At 06:51 PM 6/28/98 +0800, you wrote:

>Eric let me elaborate - the main 'innovations' of the R8 are (and please 
>correct me if I am wrong)

I would contend that nothing you mention is essential to good photography,
and according to Leica's philosophy, that's not a bad thing. Who cares, as
long as it does the job. The camera is wonderful, it works, very
accurately, I might add, and so far for me reliably. Maybe they've got most
of the bugs worked out of it.

>being respectively bought in (from Japan), copied/reverse engineered, and 
>botched. All this in a package which has grown about 20% in size and 

What botched? As far as copying, they either license something or they
don't use it. In this litigious world, they just don't reverse engineer and
take something. 

>increasingly high-tech driven field?

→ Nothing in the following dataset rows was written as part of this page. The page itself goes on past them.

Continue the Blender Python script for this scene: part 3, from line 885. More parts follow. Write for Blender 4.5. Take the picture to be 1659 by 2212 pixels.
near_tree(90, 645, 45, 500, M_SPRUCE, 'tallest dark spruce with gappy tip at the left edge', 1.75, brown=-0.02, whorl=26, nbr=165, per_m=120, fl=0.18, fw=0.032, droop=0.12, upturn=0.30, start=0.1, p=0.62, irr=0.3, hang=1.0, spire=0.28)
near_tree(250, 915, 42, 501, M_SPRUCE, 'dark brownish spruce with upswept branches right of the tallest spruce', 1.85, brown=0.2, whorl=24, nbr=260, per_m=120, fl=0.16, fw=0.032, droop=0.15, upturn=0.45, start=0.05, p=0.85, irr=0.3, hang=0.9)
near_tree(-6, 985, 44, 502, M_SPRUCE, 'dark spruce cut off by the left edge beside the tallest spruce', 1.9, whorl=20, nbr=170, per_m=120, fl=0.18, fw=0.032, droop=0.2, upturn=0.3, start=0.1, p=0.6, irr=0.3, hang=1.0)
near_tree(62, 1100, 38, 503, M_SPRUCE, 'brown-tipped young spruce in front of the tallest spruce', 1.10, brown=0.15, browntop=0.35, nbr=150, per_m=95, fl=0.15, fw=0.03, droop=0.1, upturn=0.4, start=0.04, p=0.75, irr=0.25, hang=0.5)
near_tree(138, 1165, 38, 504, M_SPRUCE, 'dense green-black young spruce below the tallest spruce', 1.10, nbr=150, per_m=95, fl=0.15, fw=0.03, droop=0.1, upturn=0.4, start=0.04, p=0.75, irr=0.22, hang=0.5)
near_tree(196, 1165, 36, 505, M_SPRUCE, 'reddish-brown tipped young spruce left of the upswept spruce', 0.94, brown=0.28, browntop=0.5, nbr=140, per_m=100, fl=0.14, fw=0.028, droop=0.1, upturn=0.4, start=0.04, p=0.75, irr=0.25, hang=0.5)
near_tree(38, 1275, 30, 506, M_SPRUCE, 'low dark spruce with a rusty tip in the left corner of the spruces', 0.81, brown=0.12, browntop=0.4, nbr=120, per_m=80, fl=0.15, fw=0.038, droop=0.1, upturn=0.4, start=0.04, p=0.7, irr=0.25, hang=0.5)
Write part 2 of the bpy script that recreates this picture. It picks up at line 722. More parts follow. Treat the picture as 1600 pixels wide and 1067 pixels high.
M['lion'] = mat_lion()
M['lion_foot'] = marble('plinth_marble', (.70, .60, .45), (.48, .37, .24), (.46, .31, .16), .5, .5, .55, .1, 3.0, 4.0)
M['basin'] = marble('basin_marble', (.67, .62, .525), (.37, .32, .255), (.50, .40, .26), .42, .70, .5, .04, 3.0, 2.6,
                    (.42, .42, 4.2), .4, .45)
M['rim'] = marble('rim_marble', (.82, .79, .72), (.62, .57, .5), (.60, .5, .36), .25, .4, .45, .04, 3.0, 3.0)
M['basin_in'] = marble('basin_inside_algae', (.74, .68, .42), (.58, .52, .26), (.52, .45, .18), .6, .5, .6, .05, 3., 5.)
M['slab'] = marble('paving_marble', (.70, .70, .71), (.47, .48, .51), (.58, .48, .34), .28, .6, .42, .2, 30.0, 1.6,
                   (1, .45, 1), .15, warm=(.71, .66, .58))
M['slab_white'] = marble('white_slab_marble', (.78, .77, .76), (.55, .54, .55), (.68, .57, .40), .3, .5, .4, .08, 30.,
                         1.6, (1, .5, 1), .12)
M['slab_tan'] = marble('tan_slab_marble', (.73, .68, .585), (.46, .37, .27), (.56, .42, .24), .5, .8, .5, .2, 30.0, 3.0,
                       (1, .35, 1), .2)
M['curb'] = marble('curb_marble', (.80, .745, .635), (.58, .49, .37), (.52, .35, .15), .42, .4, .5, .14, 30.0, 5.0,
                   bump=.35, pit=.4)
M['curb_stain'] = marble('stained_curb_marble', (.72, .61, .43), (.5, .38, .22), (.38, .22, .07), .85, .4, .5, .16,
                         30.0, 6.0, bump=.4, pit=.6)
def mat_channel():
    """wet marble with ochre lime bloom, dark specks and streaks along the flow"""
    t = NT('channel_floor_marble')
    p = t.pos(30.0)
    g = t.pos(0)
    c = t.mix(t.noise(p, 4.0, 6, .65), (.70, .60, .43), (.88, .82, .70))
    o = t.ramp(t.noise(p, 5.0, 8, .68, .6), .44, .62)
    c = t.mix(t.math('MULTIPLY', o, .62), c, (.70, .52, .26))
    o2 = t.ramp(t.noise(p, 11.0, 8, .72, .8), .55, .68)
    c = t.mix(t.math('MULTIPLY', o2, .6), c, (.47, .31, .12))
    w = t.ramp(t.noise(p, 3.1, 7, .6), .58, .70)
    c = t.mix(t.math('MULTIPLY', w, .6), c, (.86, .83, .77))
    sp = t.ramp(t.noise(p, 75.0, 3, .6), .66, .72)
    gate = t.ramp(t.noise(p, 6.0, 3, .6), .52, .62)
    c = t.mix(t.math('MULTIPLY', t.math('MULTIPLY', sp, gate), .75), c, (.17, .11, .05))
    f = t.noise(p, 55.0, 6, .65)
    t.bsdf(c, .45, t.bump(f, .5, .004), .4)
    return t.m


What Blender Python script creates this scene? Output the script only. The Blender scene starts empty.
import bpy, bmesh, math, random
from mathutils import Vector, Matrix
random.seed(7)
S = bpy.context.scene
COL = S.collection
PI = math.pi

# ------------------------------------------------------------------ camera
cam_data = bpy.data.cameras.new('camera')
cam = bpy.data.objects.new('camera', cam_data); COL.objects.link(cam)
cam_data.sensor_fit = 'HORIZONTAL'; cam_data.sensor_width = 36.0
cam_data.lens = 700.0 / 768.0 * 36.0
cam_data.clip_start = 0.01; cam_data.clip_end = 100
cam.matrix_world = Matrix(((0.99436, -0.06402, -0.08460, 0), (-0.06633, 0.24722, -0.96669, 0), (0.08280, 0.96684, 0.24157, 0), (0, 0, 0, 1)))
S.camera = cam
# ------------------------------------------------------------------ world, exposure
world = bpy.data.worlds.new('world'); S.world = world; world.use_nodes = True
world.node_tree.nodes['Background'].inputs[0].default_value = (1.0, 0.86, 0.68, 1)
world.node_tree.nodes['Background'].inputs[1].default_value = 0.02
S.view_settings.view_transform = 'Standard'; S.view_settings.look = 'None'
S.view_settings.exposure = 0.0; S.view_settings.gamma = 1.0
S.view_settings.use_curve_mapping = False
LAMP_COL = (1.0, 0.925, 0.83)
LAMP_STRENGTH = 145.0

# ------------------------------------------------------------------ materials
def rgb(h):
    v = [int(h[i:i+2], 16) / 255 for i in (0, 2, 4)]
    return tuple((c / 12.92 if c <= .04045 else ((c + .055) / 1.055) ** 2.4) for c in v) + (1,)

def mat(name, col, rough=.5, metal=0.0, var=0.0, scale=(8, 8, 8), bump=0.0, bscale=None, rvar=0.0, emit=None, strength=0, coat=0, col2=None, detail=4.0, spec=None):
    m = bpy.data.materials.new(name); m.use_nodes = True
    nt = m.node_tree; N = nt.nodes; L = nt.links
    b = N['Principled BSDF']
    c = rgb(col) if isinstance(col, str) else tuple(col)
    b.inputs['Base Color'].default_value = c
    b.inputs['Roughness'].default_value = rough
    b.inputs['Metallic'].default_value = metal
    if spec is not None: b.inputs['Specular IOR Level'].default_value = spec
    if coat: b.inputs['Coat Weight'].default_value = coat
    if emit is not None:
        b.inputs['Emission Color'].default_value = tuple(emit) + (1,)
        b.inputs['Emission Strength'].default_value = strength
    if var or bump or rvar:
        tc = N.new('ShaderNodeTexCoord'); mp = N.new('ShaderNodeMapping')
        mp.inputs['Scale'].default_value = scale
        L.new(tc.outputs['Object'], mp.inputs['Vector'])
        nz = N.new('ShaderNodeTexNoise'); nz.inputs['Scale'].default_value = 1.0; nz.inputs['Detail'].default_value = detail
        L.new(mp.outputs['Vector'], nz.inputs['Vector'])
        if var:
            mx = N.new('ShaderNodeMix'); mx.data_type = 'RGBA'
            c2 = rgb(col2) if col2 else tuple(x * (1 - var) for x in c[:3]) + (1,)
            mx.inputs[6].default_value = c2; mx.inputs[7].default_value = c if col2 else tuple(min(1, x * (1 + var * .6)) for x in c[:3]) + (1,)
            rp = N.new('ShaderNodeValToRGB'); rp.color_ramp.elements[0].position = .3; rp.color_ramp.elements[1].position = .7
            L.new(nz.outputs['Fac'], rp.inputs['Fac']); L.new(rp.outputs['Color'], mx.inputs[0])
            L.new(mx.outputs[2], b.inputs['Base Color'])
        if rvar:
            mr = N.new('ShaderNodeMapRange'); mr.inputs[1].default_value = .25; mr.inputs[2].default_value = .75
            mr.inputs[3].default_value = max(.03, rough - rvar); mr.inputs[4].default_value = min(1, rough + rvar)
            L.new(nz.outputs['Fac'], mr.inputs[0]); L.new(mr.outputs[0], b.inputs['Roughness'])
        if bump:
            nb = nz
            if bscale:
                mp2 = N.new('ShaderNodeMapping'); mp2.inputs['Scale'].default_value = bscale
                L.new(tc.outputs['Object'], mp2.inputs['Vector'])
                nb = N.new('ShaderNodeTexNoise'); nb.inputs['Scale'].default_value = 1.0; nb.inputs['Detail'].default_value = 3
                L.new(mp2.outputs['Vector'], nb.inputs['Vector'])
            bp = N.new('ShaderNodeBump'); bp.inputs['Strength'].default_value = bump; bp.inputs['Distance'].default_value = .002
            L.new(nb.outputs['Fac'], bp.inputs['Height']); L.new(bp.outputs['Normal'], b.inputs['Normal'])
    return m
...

Perhaps digital is the way out - I 
>hope so but still believe it would be better for Leica to team up with a 
>major digital player whilst they still have a good reputation (and are 
>solvent) than to go it alone. By the way the word I have from dealers is 
>that the R8 is a very slow seller these days and even the initial 
>interest dropped pretty quickly after it came to market...

>Adrian Bradshaw
>Photojournalist
>Shanghai, China

Where you live has a lot to do with your impression of sales. Asia is a
bust for Leica this year, and for reasons not theirs.
- -- 

Eric Welch
St. Joseph, MO
http://www.ponyexpress.net/~ewelch

Is reading in the bathroom considered Multi-Tasking?